Terry Richardson, hijo del conflictivo y tumultuoso fotógrafo americano Bob Richardson, rompe con todos los estereotipos de la fotografía de moda en su trabajo. Con un lenguaje particular, a medio camino entre la fotografía documental y la artística, Terry ha creado un universo simbólico muy definido, con el que consigue remover los cimientos de la puritana sociedad americana, sirviéndose para ello de una simple pared blanca y una potente luz blanca frontal.
Richardson es radical, explícito, transgresor y polémico y la atmósfera que rodea sus fotografías es decadente y sórdida; lo mismo fotografía a modelos, diseñadores o la «beautiful people» en general como a personas anónimas o incluso a sí mismo, desnudo.

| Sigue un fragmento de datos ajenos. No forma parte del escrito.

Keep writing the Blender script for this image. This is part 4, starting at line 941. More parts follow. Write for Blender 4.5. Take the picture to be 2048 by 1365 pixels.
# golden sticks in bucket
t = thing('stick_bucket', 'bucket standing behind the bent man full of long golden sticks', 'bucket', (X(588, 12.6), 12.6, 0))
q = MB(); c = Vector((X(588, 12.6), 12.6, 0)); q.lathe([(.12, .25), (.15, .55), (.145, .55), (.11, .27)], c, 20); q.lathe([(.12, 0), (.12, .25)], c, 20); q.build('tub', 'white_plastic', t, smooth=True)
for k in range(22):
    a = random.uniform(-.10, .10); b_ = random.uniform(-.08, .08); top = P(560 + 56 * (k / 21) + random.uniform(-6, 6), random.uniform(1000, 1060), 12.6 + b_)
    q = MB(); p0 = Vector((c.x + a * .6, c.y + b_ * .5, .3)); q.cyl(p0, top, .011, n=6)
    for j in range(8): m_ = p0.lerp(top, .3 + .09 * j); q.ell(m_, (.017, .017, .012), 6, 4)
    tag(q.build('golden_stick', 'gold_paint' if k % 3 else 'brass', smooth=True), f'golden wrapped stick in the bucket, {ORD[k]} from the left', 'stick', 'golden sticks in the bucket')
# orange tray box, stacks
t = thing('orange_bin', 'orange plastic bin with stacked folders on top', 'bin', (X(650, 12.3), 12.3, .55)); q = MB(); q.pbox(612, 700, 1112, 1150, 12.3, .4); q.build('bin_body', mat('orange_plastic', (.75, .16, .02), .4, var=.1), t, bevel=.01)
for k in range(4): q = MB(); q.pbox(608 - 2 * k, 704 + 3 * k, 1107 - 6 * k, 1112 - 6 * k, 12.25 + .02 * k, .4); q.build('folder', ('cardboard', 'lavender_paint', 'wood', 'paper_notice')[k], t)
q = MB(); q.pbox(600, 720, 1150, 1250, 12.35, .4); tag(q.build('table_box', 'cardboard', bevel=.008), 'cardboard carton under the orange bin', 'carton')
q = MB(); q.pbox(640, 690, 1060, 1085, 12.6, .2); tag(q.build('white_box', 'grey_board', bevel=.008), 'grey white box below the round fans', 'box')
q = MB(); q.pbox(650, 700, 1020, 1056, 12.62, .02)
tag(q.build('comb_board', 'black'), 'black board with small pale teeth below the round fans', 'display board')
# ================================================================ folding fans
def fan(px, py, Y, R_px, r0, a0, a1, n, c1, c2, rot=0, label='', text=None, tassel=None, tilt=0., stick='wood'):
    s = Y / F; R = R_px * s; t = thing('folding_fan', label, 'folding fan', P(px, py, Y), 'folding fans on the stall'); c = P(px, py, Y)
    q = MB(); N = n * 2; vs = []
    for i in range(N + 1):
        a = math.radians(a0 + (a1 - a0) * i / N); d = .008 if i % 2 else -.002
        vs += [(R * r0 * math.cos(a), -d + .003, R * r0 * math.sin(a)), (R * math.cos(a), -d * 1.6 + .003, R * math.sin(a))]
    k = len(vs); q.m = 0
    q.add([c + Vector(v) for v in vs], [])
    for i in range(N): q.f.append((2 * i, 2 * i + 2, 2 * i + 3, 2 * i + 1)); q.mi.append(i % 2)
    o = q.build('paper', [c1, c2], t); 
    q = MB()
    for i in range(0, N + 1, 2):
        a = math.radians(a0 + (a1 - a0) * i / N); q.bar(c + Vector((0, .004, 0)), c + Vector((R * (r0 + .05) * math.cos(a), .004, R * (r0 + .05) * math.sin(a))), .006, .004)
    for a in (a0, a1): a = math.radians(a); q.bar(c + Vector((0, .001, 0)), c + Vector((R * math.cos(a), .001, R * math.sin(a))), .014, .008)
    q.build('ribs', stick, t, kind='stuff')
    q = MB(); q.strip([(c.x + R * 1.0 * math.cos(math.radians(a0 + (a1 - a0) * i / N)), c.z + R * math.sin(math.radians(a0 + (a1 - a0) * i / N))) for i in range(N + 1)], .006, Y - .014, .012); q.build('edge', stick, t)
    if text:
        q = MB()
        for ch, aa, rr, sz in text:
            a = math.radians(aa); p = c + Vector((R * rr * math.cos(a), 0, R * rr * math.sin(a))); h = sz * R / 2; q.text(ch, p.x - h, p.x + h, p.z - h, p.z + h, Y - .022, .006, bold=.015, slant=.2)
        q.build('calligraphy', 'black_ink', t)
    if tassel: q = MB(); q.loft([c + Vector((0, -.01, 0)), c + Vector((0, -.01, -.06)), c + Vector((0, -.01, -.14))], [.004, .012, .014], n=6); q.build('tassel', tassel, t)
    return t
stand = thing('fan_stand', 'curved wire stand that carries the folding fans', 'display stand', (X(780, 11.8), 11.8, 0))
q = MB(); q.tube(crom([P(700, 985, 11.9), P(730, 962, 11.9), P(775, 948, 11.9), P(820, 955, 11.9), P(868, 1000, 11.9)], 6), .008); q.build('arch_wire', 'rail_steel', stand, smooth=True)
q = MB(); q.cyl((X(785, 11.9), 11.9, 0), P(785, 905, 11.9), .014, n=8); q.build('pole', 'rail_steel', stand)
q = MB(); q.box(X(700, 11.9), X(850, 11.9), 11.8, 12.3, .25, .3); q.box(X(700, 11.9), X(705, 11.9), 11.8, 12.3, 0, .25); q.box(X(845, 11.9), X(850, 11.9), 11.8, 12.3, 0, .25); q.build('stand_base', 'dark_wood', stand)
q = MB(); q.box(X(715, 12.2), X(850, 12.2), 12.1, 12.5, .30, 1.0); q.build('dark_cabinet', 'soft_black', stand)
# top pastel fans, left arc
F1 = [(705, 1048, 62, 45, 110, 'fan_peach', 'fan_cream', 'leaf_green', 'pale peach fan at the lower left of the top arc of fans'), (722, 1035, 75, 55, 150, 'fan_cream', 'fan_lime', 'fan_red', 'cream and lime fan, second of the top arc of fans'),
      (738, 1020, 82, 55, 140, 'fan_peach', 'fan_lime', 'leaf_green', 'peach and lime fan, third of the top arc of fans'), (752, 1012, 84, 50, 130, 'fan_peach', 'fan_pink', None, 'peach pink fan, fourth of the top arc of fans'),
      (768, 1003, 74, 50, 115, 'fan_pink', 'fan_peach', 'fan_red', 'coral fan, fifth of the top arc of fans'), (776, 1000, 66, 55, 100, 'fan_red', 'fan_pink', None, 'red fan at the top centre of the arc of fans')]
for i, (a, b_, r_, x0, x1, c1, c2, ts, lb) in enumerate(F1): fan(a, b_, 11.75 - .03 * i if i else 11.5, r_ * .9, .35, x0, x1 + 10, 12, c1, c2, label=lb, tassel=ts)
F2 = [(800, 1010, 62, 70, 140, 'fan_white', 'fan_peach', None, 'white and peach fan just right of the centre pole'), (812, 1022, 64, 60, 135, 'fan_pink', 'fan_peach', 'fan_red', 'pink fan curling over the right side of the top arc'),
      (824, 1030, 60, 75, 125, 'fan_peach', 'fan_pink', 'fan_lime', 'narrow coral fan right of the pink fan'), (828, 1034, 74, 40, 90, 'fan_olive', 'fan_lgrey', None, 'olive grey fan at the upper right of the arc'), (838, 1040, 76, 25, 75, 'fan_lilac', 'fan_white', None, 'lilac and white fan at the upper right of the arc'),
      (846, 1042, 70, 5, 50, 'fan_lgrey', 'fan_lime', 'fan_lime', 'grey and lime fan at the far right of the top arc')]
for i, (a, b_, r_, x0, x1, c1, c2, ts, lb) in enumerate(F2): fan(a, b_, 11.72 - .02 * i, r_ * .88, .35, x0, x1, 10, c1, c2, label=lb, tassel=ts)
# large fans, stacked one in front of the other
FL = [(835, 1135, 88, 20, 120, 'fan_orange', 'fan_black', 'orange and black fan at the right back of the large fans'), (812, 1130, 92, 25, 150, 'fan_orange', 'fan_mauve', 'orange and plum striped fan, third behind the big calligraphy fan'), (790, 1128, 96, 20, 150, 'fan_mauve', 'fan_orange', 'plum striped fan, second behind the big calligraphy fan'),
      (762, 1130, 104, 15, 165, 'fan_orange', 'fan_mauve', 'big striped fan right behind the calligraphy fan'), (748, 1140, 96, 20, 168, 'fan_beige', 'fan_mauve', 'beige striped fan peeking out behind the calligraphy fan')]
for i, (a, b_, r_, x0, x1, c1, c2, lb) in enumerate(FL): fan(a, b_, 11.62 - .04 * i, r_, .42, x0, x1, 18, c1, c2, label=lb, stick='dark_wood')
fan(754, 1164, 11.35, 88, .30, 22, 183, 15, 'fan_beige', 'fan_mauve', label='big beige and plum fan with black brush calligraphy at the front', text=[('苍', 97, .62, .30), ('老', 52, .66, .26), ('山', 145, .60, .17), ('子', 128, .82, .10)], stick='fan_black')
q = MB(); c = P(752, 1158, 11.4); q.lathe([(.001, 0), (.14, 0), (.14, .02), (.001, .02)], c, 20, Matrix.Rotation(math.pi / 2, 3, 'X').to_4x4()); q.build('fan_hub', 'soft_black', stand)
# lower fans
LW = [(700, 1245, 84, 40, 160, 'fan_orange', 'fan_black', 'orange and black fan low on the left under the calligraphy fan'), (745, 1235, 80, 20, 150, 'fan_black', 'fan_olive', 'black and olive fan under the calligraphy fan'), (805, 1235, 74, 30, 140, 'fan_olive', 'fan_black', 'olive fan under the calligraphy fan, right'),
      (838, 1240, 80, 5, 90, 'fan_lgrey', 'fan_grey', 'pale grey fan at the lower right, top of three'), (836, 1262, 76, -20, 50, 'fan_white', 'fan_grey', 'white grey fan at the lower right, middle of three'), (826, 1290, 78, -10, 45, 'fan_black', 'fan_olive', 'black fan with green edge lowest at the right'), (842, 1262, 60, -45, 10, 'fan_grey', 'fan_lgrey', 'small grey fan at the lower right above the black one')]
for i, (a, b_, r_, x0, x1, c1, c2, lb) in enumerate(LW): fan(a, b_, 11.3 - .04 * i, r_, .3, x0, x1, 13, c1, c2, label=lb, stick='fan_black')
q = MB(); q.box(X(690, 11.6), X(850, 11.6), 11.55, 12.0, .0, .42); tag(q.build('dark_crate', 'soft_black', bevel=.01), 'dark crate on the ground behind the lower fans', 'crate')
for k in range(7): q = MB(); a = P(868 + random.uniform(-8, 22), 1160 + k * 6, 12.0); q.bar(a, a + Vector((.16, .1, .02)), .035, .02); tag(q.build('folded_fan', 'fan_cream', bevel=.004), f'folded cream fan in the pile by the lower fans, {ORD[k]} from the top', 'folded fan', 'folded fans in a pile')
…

Desde hace nueve meses, Terry Richardson, al igual que su amigo Oliver Zahm ―editor de la revista
Purple―, fotografía todo y a todos los que se cruzan en su camino, famosos o anónimos, flores o paisajes, escaparates o zapatillas deportivas.
Es su particular diario visual en el que las palabras casi no existen, pero no es una diario de una celebridad al uso, la marca «Richardson» se percibe en cada uno de sus disparos, eso sí, mucho más dulcificados que en su trabajo personal, campañas publicitarias y editoriales.
Internet y las redes sociales han sacado a la luz al exhibicionista y al voyeur que todos llevamos dentro; unos, seducen mostrando su vida a cada instante; otros se deleitan observándoles, pero nadie se mantiene indiferente cuando se trata del día a día de Terry Richardson.